GIVEN DATA —
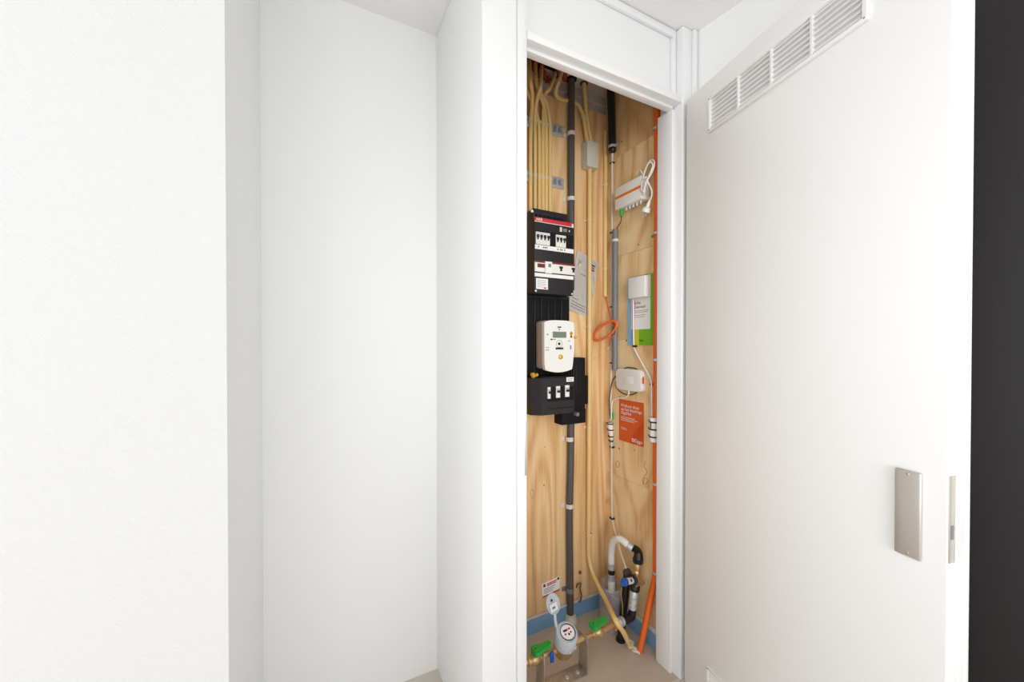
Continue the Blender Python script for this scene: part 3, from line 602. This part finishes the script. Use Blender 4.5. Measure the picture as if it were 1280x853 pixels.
# ---- fibre card and terminal
cy1, cy0 = rw(785, 390).y, rw(817, 390).y; cz1, cz0 = rw(785, 348).z, rw(785, 432).z
cdx = XR-0.0025
fc = thing('fibre_card', 'blue, white and green fibre information card behind the white terminal box', 'card', (XR, (cy0+cy1)/2, cz0))
MB().box((cdx, cy0, cz0), (XR-0.0004, cy1, cz1)).build('sheet', 'greenp', fc)
def cs_(name, p0, p1, q0, q1, m, t):      # a printed field: px range, py range at the left side
    a = rw(p0, q0).y; b = rw(p1, q0).y; z1 = rw(p0, q0).z; z0 = rw(p0, q1).z
    return MB().box((cdx-t, b, max(z0, cz0)), (cdx+0.0002, a, min(z1, cz1))).build(name, m, fc)
cs_('blue_field', 785.1, 793, 348, 431.8, 'bluep', 0.0003)
cs_('yellow_field', 793, 799, 405, 432, 'yelp', 0.0003)
MB().box((cdx-0.0006, rw(813.5, 390).y, rw(790, 412.5).z), (cdx+0.0002, rw(789.5, 390).y, cz1-0.004)).build('white_field', 'paper', fc)
text('lettering', 'KPN', 0.019, 'ink', fc, (cdx-0.0009, rw(793.7, 382).y, rw(793.7, 381.5).z), RX_, EZ)
text('lettering', 'Glasvezel', 0.0175, 'ink', fc, (cdx-0.0009, rw(793.7, 386).y, rw(793.7, 386).z), RX_, EZ)
for py, l in ((389.5, .085), (391.5, .078), (395, .065), (397.3, .06)): z = rw(794, py).z; y = rw(794, py).y; MB().box((cdx-0.0009, y-l, z), (cdx-0.0002, y, z+0.002)).build('print', 'grey2', fc)
text('lettering', 'kpn', 0.016, 'ink', fc, (cdx-0.0009, rw(800, 427).y, rw(800, 427).z), RX_, EZ)
TO = 0.042
ty1, ty0 = rw(785, 360, TO).y, rw(806, 360, TO).y; tz1, tz0 = rw(785, 348.3, TO).z, rw(785, 373.8, TO).z
tb = thing('fibre_terminal', 'square white fibre terminal box mounted over the information card', 'terminal box', (XR, (ty0+ty1)/2, tz0))
MB().box((XR-TO, ty0, tz0), (XR-0.016, ty1, tz1), 0.003).build('cover', 'white', tb)
MB().box((XR-0.0155, ty0-0.002, tz0+0.003), (cdx-0.001, ty1-0.003, tz1-0.003), 0.002).build('base', 'offwhite', tb)
tcab = thing('white_cable', 'white cable leaving the terminal box down to the orange conduit', 'cable', tuple(rw(816, 524, .02)))
MB().tube([Vector((XR-0.012, rw(791.5, 390, .012).y, tz0-0.0005)), rw(792, 400, .010), rw(792.3, 431, .010), rw(794, 438, .012), rw(802, 453, .016), rw(812, 471, .016), rw(814.3, 480, .016), rw(814.6, 500, .016), rw(815, 524, .018)], 0.0038, 8).build('cable', 'white', tcab)
MB().box((XR-0.0075, rw(794.3, 400).y, rw(792, 430).z), (cdx-0.001, rw(793.3, 400).y, tz0-0.001)).build('red_thread', 'red', tcab)
for (px, py) in ((792.5, 433), (814.2, 481)):
    q = rw(px, py, .012); MB().box((q.x-0.004, q.y-0.009, q.z-0.0045), (XR-0.0003, q.y+0.006, q.z+0.0045), 0.001).build('cable_clip', 'ink', tcab)

# ---- orange conduit on the far right of the side wall
RO = 0.0125
og = thing('orange_conduit', 'long orange conduit running down beside the right door post', 'conduit', tuple(PZ(799.5, 816, 0)))
MB().tube([rw(821.3, 100, .0155), rw(821, 300, .0155), rw(820.3, 470, .0155), rw(819.6, 600, .0155), rw(819.6, 700, .0155), rw(818.8, 722, .0165), rw(813, 750, .03), PZ(799.5, 816, 0.001)], RO, 14).build('tube', 'orange', og)
for py in (161.5, 292, 450, 605, 716):
    q = rw(820.2, py, .0155); MB().ring(q-Vector((0, 0, .005)), (0, 0, 1), RO+.003, RO, .010, 14).box((XR-0.004, q.y+0.010, q.z-0.005), (XR-0.0003, q.y+0.026, q.z+0.005), 0.001).build('tube_clip', 'steel', og)
q = rw(820.2, 294, .0155); MB().box((XR-0.02, q.y+0.012, q.z-0.006), (XR-0.0005, q.y+0.024, q.z+0.004), 0.001).build('green_wire', 'green', og)
ws = thing('sealing_sleeve', 'white sealing sleeve with black ties on the orange conduit', 'sleeve', tuple(rw(817.5, 552, .02)))
q1, q2 = rw(818, 522, .021), rw(818, 552, .021); q2.x, q2.y = q1.x, q1.y
MB().ring((q1.x, q1.y, q2.z), (0, 0, 1), .0205, .0128, q1.z-q2.z, 18).build('sleeve', 'white', ws)
for py in (527.5, 536.5, 546): z = rw(818, py, .021).z; MB().ring((q1.x, q1.y, z-.003), (0, 0, 1), .0222, .0203, .006, 18).box((q1.x-0.004, q1.y+0.018, z-.004), (q1.x+0.004, q1.y+0.030, z+.004)).build('tie', 'ink', ws)
z = rw(818, 531, .021).z; MB().box((q1.x-.0232, q1.y-.0015, z-.014), (q1.x-.0195, q1.y+.0015, z+.012)).build('tie_tail', 'ink', ws)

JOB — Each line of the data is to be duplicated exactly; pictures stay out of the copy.

EXERCISE RESULT —
Continue the Blender Python script for this scene: part 3, from line 602. This part finishes the script. Use Blender 4.5. Measure the picture as if it were 1280x853 pixels.
# ---- fibre card and terminal
cy1, cy0 = rw(785, 390).y, rw(817, 390).y; cz1, cz0 = rw(785, 348).z, rw(785, 432).z
cdx = XR-0.0025
fc = thing('fibre_card', 'blue, white and green fibre information card behind the white terminal box', 'card', (XR, (cy0+cy1)/2, cz0))
MB().box((cdx, cy0, cz0), (XR-0.0004, cy1, cz1)).build('sheet', 'greenp', fc)
def cs_(name, p0, p1, q0, q1, m, t):      # a printed field: px range, py range at the left side
    a = rw(p0, q0).y; b = rw(p1, q0).y; z1 = rw(p0, q0).z; z0 = rw(p0, q1).z
    return MB().box((cdx-t, b, max(z0, cz0)), (cdx+0.0002, a, min(z1, cz1))).build(name, m, fc)
cs_('blue_field', 785.1, 793, 348, 431.8, 'bluep', 0.0003)
cs_('yellow_field', 793, 799, 405, 432, 'yelp', 0.0003)
MB().box((cdx-0.0006, rw(813.5, 390).y, rw(790, 412.5).z), (cdx+0.0002, rw(789.5, 390).y, cz1-0.004)).build('white_field', 'paper', fc)
text('lettering', 'KPN', 0.019, 'ink', fc, (cdx-0.0009, rw(793.7, 382).y, rw(793.7, 381.5).z), RX_, EZ)
text('lettering', 'Glasvezel', 0.0175, 'ink', fc, (cdx-0.0009, rw(793.7, 386).y, rw(793.7, 386).z), RX_, EZ)
for py, l in ((389.5, .085), (391.5, .078), (395, .065), (397.3, .06)): z = rw(794, py).z; y = rw(794, py).y; MB().box((cdx-0.0009, y-l, z), (cdx-0.0002, y, z+0.002)).build('print', 'grey2', fc)
text('lettering', 'kpn', 0.016, 'ink', fc, (cdx-0.0009, rw(800, 427).y, rw(800, 427).z), RX_, EZ)
TO = 0.042
ty1, ty0 = rw(785, 360, TO).y, rw(806, 360, TO).y; tz1, tz0 = rw(785, 348.3, TO).z, rw(785, 373.8, TO).z
tb = thing('fibre_terminal', 'square white fibre terminal box mounted over the information card', 'terminal box', (XR, (ty0+ty1)/2, tz0))
MB().box((XR-TO, ty0, tz0), (XR-0.016, ty1, tz1), 0.003).build('cover', 'white', tb)
MB().box((XR-0.0155, ty0-0.002, tz0+0.003), (cdx-0.001, ty1-0.003, tz1-0.003), 0.002).build('base', 'offwhite', tb)
tcab = thing('white_cable', 'white cable leaving the terminal box down to the orange conduit', 'cable', tuple(rw(816, 524, .02)))
MB().tube([Vector((XR-0.012, rw(791.5, 390, .012).y, tz0-0.0005)), rw(792, 400, .010), rw(792.3, 431, .010), rw(794, 438, .012), rw(802, 453, .016), rw(812, 471, .016), rw(814.3, 480, .016), rw(814.6, 500, .016), rw(815, 524, .018)], 0.0038, 8).build('cable', 'white', tcab)
MB().box((XR-0.0075, rw(794.3, 400).y, rw(792, 430).z), (cdx-0.001, rw(793.3, 400).y, tz0-0.001)).build('red_thread', 'red', tcab)
for (px, py) in ((792.5, 433), (814.2, 481)):
    q = rw(px, py, .012); MB().box((q.x-0.004, q.y-0.009, q.z-0.0045), (XR-0.0003, q.y+0.006, q.z+0.0045), 0.001).build('cable_clip', 'ink', tcab)

# ---- orange conduit on the far right of the side wall
RO = 0.0125
og = thing('orange_conduit', 'long orange conduit running down beside the right door post', 'conduit', tuple(PZ(799.5, 816, 0)))
MB().tube([rw(821.3, 100, .0155), rw(821, 300, .0155), rw(820.3, 470, .0155), rw(819.6, 600, .0155), rw(819.6, 700, .0155), rw(818.8, 722, .0165), rw(813, 750, .03), PZ(799.5, 816, 0.001)], RO, 14).build('tube', 'orange', og)
for py in (161.5, 292, 450, 605, 716):
    q = rw(820.2, py, .0155); MB().ring(q-Vector((0, 0, .005)), (0, 0, 1), RO+.003, RO, .010, 14).box((XR-0.004, q.y+0.010, q.z-0.005), (XR-0.0003, q.y+0.026, q.z+0.005), 0.001).build('tube_clip', 'steel', og)
q = rw(820.2, 294, .0155); MB().box((XR-0.02, q.y+0.012, q.z-0.006), (XR-0.0005, q.y+0.024, q.z+0.004), 0.001).build('green_wire', 'green', og)
ws = thing('sealing_sleeve', 'white sealing sleeve with black ties on the orange conduit', 'sleeve', tuple(rw(817.5, 552, .02)))
q1, q2 = rw(818, 522, .021), rw(818, 552, .021); q2.x, q2.y = q1.x, q1.y
MB().ring((q1.x, q1.y, q2.z), (0, 0, 1), .0205, .0128, q1.z-q2.z, 18).build('sleeve', 'white', ws)
for py in (527.5, 536.5, 546): z = rw(818, py, .021).z; MB().ring((q1.x, q1.y, z-.003), (0, 0, 1), .0222, .0203, .006, 18).box((q1.x-0.004, q1.y+0.018, z-.004), (q1.x+0.004, q1.y+0.030, z+.004)).build('tie', 'ink', ws)
z = rw(818, 531, .021).z; MB().box((q1.x-.0232, q1.y-.0015, z-.014), (q1.x-.0195, q1.y+.0015, z+.012)).build('tie_tail', 'ink', ws)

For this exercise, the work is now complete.